TASK STATEMENT
Repeat exactly, please, the lines that begin at the start of the listing and end at the line holding "COL = S.collection".

AVAILABLE DATA
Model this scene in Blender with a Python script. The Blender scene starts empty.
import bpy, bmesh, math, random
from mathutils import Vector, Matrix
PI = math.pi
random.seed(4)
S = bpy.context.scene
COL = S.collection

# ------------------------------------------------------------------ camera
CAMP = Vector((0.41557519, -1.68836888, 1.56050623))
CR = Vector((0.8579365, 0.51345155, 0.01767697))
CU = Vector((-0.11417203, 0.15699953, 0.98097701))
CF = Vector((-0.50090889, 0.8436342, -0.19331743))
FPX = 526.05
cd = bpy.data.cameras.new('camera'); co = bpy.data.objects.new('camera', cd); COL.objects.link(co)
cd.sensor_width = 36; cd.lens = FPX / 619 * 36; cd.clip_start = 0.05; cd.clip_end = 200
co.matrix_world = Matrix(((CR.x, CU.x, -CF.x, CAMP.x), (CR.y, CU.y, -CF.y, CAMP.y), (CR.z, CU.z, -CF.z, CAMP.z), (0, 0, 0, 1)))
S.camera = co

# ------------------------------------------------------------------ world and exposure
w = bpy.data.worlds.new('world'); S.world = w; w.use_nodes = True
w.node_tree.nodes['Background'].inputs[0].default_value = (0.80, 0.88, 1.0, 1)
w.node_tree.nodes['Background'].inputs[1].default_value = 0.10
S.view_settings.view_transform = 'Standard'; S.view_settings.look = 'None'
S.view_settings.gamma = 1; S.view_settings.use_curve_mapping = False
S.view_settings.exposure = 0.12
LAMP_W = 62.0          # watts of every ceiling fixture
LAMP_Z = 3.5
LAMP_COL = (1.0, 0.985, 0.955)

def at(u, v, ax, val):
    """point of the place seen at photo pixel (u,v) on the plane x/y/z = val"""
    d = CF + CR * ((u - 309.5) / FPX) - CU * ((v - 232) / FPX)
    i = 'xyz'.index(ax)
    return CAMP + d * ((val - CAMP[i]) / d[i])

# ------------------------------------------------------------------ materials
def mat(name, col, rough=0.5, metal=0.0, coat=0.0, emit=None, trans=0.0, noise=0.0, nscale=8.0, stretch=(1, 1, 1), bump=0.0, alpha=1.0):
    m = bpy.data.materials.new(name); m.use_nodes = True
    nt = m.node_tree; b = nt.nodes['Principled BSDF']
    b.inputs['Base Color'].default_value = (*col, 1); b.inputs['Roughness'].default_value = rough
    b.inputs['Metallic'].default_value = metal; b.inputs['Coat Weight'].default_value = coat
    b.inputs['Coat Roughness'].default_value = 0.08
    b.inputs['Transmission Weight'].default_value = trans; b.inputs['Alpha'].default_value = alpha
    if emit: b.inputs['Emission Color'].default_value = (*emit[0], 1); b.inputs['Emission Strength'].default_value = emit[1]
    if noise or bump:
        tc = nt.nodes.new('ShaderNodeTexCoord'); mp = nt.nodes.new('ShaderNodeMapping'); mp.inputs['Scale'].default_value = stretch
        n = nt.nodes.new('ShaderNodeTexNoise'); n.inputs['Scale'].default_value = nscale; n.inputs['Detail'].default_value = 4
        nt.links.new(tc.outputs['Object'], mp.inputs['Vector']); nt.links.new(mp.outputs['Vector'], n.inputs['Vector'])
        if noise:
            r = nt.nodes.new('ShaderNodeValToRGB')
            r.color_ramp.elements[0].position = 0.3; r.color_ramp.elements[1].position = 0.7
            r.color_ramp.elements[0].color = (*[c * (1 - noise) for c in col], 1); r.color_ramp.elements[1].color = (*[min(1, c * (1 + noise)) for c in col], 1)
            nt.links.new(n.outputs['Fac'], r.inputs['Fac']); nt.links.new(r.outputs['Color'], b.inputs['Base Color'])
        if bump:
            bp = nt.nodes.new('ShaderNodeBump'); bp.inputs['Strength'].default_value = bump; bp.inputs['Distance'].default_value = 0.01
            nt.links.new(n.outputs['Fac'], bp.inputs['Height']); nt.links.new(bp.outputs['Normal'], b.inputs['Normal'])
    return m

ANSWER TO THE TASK
Model this scene in Blender with a Python script. The Blender scene starts empty.
import bpy, bmesh, math, random
from mathutils import Vector, Matrix
PI = math.pi
random.seed(4)
S = bpy.context.scene
COL = S.collection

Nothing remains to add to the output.